◆ **EXERCISE REQUIREMENTS**
Will you transcribe the entries that follow, exactly and in full?

◆ **SUPPLIED DATA**
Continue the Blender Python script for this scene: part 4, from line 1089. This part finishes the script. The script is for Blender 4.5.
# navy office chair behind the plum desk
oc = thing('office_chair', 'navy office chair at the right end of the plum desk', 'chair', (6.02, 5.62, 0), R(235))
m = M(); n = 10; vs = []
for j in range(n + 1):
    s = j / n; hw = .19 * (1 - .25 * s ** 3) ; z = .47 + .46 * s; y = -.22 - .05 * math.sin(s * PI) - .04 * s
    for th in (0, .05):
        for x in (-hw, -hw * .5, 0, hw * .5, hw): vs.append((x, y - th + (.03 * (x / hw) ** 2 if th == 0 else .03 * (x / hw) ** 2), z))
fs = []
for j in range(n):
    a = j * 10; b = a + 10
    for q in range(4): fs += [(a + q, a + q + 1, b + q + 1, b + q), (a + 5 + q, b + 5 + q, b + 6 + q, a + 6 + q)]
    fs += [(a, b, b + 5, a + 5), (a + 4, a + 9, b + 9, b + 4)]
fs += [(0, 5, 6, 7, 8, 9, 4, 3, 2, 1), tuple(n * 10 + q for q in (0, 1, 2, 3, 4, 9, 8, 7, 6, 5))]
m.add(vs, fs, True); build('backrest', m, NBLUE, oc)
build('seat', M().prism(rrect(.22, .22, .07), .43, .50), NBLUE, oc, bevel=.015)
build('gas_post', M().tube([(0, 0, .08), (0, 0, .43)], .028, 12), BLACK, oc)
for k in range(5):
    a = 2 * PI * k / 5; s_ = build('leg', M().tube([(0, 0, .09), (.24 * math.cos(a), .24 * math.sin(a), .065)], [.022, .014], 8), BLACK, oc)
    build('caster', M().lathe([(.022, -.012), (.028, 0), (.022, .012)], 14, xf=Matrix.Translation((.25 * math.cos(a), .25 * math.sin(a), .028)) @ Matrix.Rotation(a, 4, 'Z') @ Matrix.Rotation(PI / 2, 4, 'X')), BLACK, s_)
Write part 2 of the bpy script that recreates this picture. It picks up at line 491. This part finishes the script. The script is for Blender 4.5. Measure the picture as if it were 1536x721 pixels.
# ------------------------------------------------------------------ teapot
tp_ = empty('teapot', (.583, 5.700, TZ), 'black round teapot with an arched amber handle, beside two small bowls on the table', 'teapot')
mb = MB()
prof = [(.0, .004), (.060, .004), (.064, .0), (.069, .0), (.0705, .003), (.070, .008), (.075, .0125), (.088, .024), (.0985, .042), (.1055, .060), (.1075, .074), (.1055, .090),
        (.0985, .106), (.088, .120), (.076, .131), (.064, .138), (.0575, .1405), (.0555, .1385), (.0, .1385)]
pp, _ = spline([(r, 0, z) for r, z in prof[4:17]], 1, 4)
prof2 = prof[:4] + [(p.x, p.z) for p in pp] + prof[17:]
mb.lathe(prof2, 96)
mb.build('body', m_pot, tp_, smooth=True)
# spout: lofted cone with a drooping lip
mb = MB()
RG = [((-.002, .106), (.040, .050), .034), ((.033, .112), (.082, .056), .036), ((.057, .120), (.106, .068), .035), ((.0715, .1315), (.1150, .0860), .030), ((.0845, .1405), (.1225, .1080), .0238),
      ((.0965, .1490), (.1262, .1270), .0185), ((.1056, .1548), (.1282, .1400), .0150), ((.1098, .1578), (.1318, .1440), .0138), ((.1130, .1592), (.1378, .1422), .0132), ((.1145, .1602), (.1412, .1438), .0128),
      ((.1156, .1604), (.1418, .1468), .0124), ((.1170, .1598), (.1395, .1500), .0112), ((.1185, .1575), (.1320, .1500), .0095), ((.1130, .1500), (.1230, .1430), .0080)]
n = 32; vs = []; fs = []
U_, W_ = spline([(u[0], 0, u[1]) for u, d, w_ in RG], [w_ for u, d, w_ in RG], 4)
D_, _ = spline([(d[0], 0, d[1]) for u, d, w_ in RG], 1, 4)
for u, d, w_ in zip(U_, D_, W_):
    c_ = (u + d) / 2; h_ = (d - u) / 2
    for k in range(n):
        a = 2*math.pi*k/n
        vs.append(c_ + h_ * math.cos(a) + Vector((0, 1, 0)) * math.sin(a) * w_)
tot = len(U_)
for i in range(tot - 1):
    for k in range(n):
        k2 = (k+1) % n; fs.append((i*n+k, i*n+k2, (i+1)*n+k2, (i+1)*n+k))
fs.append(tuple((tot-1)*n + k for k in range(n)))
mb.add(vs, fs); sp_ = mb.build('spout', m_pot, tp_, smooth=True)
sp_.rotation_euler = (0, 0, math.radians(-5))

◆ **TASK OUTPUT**
Continue the Blender Python script for this scene: part 4, from line 1089. This part finishes the script. The script is for Blender 4.5.
# navy office chair behind the plum desk
oc = thing('office_chair', 'navy office chair at the right end of the plum desk', 'chair', (6.02, 5.62, 0), R(235))
m = M(); n = 10; vs = []
for j in range(n + 1):
    s = j / n; hw = .19 * (1 - .25 * s ** 3) ; z = .47 + .46 * s; y = -.22 - .05 * math.sin(s * PI) - .04 * s
    for th in (0, .05):
        for x in (-hw, -hw * .5, 0, hw * .5, hw): vs.append((x, y - th + (.03 * (x / hw) ** 2 if th == 0 else .03 * (x / hw) ** 2), z))
fs = []
for j in range(n):
    a = j * 10; b = a + 10
    for q in range(4): fs += [(a + q, a + q + 1, b + q + 1, b + q), (a + 5 + q, b + 5 + q, b + 6 + q, a + 6 + q)]
    fs += [(a, b, b + 5, a + 5), (a + 4, a + 9, b + 9, b + 4)]
fs += [(0, 5, 6, 7, 8, 9, 4, 3, 2, 1), tuple(n * 10 + q for q in (0, 1, 2, 3, 4, 9, 8, 7, 6, 5))]
m.add(vs, fs, True); build('backrest', m, NBLUE, oc)
build('seat', M().prism(rrect(.22, .22, .07), .43, .50), NBLUE, oc, bevel=.015)
build('gas_post', M().tube([(0, 0, .08), (0, 0, .43)], .028, 12), BLACK, oc)
for k in range(5):
    a = 2 * PI * k / 5; s_ = build('leg', M().tube([(0, 0, .09), (.24 * math.cos(a), .24 * math.sin(a), .065)], [.022, .014], 8), BLACK, oc)
    build('caster', M().lathe([(.022, -.012), (.028, 0), (.022, .012)], 14, xf=Matrix.Translation((.25 * math.cos(a), .25 * math.sin(a), .028)) @ Matrix.Rotation(a, 4, 'Z') @ Matrix.Rotation(PI / 2, 4, 'X')), BLACK, s_)
Write part 2 of the bpy script that recreates this picture. It picks up at line 491. This part finishes the script. The script is for Blender 4.5. Measure the picture as if it were 1536x721 pixels.
# ------------------------------------------------------------------ teapot
tp_ = empty('teapot', (.583, 5.700, TZ), 'black round teapot with an arched amber handle, beside two small bowls on the table', 'teapot')
mb = MB()
prof = [(.0, .004), (.060, .004), (.064, .0), (.069, .0), (.0705, .003), (.070, .008), (.075, .0125), (.088, .024), (.0985, .042), (.1055, .060), (.1075, .074), (.1055, .090),
        (.0985, .106), (.088, .120), (.076, .131), (.064, .138), (.0575, .1405), (.0555, .1385), (.0, .1385)]
pp, _ = spline([(r, 0, z) for r, z in prof[4:17]], 1, 4)
prof2 = prof[:4] + [(p.x, p.z) for p in pp] + prof[17:]
mb.lathe(prof2, 96)
mb.build('body', m_pot, tp_, smooth=True)
# spout: lofted cone with a drooping lip
mb = MB()
RG = [((-.002, .106), (.040, .050), .034), ((.033, .112), (.082, .056), .036), ((.057, .120), (.106, .068), .035), ((.0715, .1315), (.1150, .0860), .030), ((.0845, .1405), (.1225, .1080), .0238),
      ((.0965, .1490), (.1262, .1270), .0185), ((.1056, .1548), (.1282, .1400), .0150), ((.1098, .1578), (.1318, .1440), .0138), ((.1130, .1592), (.1378, .1422), .0132), ((.1145, .1602), (.1412, .1438), .0128),
      ((.1156, .1604), (.1418, .1468), .0124), ((.1170, .1598), (.1395, .1500), .0112), ((.1185, .1575), (.1320, .1500), .0095), ((.1130, .1500), (.1230, .1430), .0080)]
n = 32; vs = []; fs = []
U_, W_ = spline([(u[0], 0, u[1]) for u, d, w_ in RG], [w_ for u, d, w_ in RG], 4)
D_, _ = spline([(d[0], 0, d[1]) for u, d, w_ in RG], 1, 4)
for u, d, w_ in zip(U_, D_, W_):
    c_ = (u + d) / 2; h_ = (d - u) / 2
    for k in range(n):
        a = 2*math.pi*k/n
        vs.append(c_ + h_ * math.cos(a) + Vector((0, 1, 0)) * math.sin(a) * w_)
tot = len(U_)
for i in range(tot - 1):
    for k in range(n):
        k2 = (k+1) % n; fs.append((i*n+k, i*n+k2, (i+1)*n+k2, (i+1)*n+k))
fs.append(tuple((tot-1)*n + k for k in range(n)))
mb.add(vs, fs); sp_ = mb.build('spout', m_pot, tp_, smooth=True)
sp_.rotation_euler = (0, 0, math.radians(-5))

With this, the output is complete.